## DATASET EXTRACT
════════════════════
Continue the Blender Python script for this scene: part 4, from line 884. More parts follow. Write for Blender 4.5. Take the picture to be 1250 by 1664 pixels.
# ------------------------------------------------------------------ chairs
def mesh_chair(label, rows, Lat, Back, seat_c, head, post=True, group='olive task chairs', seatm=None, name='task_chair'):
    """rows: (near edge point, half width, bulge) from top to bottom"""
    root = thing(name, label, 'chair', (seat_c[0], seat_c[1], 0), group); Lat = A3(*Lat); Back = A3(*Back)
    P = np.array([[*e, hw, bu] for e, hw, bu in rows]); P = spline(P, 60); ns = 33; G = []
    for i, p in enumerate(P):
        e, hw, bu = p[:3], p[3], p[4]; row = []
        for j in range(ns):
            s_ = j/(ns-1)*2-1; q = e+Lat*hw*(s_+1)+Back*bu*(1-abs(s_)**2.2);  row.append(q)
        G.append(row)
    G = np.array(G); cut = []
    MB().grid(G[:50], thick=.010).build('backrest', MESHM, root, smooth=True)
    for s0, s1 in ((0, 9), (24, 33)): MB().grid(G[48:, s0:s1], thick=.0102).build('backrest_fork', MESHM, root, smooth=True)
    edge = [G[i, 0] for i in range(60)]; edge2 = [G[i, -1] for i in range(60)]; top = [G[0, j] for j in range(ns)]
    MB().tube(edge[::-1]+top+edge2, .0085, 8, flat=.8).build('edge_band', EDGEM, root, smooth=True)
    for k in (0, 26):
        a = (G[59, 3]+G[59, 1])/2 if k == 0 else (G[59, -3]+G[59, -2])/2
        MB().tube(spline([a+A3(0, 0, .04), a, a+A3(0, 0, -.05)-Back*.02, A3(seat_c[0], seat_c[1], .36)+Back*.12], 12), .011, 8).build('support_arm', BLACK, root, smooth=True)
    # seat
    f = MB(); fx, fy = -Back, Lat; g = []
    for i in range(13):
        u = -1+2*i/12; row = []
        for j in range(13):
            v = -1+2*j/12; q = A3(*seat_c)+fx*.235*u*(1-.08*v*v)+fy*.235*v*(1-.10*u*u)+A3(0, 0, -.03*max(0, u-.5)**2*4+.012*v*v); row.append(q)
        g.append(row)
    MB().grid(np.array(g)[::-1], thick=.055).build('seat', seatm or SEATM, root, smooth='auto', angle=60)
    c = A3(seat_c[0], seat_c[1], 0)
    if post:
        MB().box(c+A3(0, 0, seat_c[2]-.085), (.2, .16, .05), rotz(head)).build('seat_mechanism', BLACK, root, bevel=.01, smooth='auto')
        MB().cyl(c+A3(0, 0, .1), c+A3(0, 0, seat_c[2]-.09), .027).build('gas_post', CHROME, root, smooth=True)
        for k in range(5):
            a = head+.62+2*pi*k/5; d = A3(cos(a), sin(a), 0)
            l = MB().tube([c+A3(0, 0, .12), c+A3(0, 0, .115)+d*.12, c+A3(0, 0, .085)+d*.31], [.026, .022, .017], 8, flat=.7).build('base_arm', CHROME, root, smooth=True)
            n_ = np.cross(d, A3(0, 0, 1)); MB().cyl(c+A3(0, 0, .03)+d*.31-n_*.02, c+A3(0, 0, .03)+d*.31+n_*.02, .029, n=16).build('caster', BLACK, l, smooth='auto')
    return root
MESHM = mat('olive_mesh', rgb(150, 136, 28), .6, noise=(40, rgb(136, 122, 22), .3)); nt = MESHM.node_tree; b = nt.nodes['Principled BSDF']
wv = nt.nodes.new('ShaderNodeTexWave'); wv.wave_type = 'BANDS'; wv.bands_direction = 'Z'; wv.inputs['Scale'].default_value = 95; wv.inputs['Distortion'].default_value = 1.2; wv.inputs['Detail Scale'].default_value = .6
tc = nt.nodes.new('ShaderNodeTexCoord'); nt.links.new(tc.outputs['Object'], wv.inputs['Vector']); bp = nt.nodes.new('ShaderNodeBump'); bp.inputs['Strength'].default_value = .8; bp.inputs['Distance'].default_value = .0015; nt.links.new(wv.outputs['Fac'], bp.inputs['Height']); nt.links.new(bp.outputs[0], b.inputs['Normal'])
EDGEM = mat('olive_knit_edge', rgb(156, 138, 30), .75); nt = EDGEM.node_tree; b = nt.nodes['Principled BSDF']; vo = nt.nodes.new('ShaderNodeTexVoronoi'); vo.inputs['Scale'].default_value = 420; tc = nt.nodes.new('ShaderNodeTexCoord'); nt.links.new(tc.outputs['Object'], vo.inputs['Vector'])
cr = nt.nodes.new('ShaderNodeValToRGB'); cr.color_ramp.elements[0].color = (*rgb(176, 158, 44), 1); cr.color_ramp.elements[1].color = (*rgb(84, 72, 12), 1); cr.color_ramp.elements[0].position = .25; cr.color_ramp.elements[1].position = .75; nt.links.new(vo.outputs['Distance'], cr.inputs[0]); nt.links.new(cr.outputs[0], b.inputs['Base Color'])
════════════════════
## WHAT THE TASK REQUIRES
Quote each line above in full, word for word.

## RESPONSE TO THE EXERCISE
Continue the Blender Python script for this scene: part 4, from line 884. More parts follow. Write for Blender 4.5. Take the picture to be 1250 by 1664 pixels.
# ------------------------------------------------------------------ chairs
def mesh_chair(label, rows, Lat, Back, seat_c, head, post=True, group='olive task chairs', seatm=None, name='task_chair'):
    """rows: (near edge point, half width, bulge) from top to bottom"""
    root = thing(name, label, 'chair', (seat_c[0], seat_c[1], 0), group); Lat = A3(*Lat); Back = A3(*Back)
    P = np.array([[*e, hw, bu] for e, hw, bu in rows]); P = spline(P, 60); ns = 33; G = []
    for i, p in enumerate(P):
        e, hw, bu = p[:3], p[3], p[4]; row = []
        for j in range(ns):
            s_ = j/(ns-1)*2-1; q = e+Lat*hw*(s_+1)+Back*bu*(1-abs(s_)**2.2);  row.append(q)
        G.append(row)
    G = np.array(G); cut = []
    MB().grid(G[:50], thick=.010).build('backrest', MESHM, root, smooth=True)
    for s0, s1 in ((0, 9), (24, 33)): MB().grid(G[48:, s0:s1], thick=.0102).build('backrest_fork', MESHM, root, smooth=True)
    edge = [G[i, 0] for i in range(60)]; edge2 = [G[i, -1] for i in range(60)]; top = [G[0, j] for j in range(ns)]
    MB().tube(edge[::-1]+top+edge2, .0085, 8, flat=.8).build('edge_band', EDGEM, root, smooth=True)
    for k in (0, 26):
        a = (G[59, 3]+G[59, 1])/2 if k == 0 else (G[59, -3]+G[59, -2])/2
        MB().tube(spline([a+A3(0, 0, .04), a, a+A3(0, 0, -.05)-Back*.02, A3(seat_c[0], seat_c[1], .36)+Back*.12], 12), .011, 8).build('support_arm', BLACK, root, smooth=True)
    # seat
    f = MB(); fx, fy = -Back, Lat; g = []
    for i in range(13):
        u = -1+2*i/12; row = []
        for j in range(13):
            v = -1+2*j/12; q = A3(*seat_c)+fx*.235*u*(1-.08*v*v)+fy*.235*v*(1-.10*u*u)+A3(0, 0, -.03*max(0, u-.5)**2*4+.012*v*v); row.append(q)
        g.append(row)
    MB().grid(np.array(g)[::-1], thick=.055).build('seat', seatm or SEATM, root, smooth='auto', angle=60)
    c = A3(seat_c[0], seat_c[1], 0)
    if post:
        MB().box(c+A3(0, 0, seat_c[2]-.085), (.2, .16, .05), rotz(head)).build('seat_mechanism', BLACK, root, bevel=.01, smooth='auto')
        MB().cyl(c+A3(0, 0, .1), c+A3(0, 0, seat_c[2]-.09), .027).build('gas_post', CHROME, root, smooth=True)
        for k in range(5):
            a = head+.62+2*pi*k/5; d = A3(cos(a), sin(a), 0)
            l = MB().tube([c+A3(0, 0, .12), c+A3(0, 0, .115)+d*.12, c+A3(0, 0, .085)+d*.31], [.026, .022, .017], 8, flat=.7).build('base_arm', CHROME, root, smooth=True)
            n_ = np.cross(d, A3(0, 0, 1)); MB().cyl(c+A3(0, 0, .03)+d*.31-n_*.02, c+A3(0, 0, .03)+d*.31+n_*.02, .029, n=16).build('caster', BLACK, l, smooth='auto')
    return root
MESHM = mat('olive_mesh', rgb(150, 136, 28), .6, noise=(40, rgb(136, 122, 22), .3)); nt = MESHM.node_tree; b = nt.nodes['Principled BSDF']
wv = nt.nodes.new('ShaderNodeTexWave'); wv.wave_type = 'BANDS'; wv.bands_direction = 'Z'; wv.inputs['Scale'].default_value = 95; wv.inputs['Distortion'].default_value = 1.2; wv.inputs['Detail Scale'].default_value = .6
tc = nt.nodes.new('ShaderNodeTexCoord'); nt.links.new(tc.outputs['Object'], wv.inputs['Vector']); bp = nt.nodes.new('ShaderNodeBump'); bp.inputs['Strength'].default_value = .8; bp.inputs['Distance'].default_value = .0015; nt.links.new(wv.outputs['Fac'], bp.inputs['Height']); nt.links.new(bp.outputs[0], b.inputs['Normal'])
EDGEM = mat('olive_knit_edge', rgb(156, 138, 30), .75); nt = EDGEM.node_tree; b = nt.nodes['Principled BSDF']; vo = nt.nodes.new('ShaderNodeTexVoronoi'); vo.inputs['Scale'].default_value = 420; tc = nt.nodes.new('ShaderNodeTexCoord'); nt.links.new(tc.outputs['Object'], vo.inputs['Vector'])
cr = nt.nodes.new('ShaderNodeValToRGB'); cr.color_ramp.elements[0].color = (*rgb(176, 158, 44), 1); cr.color_ramp.elements[1].color = (*rgb(84, 72, 12), 1); cr.color_ramp.elements[0].position = .25; cr.color_ramp.elements[1].position = .75; nt.links.new(vo.outputs['Distance'], cr.inputs[0]); nt.links.new(cr.outputs[0], b.inputs['Base Color'])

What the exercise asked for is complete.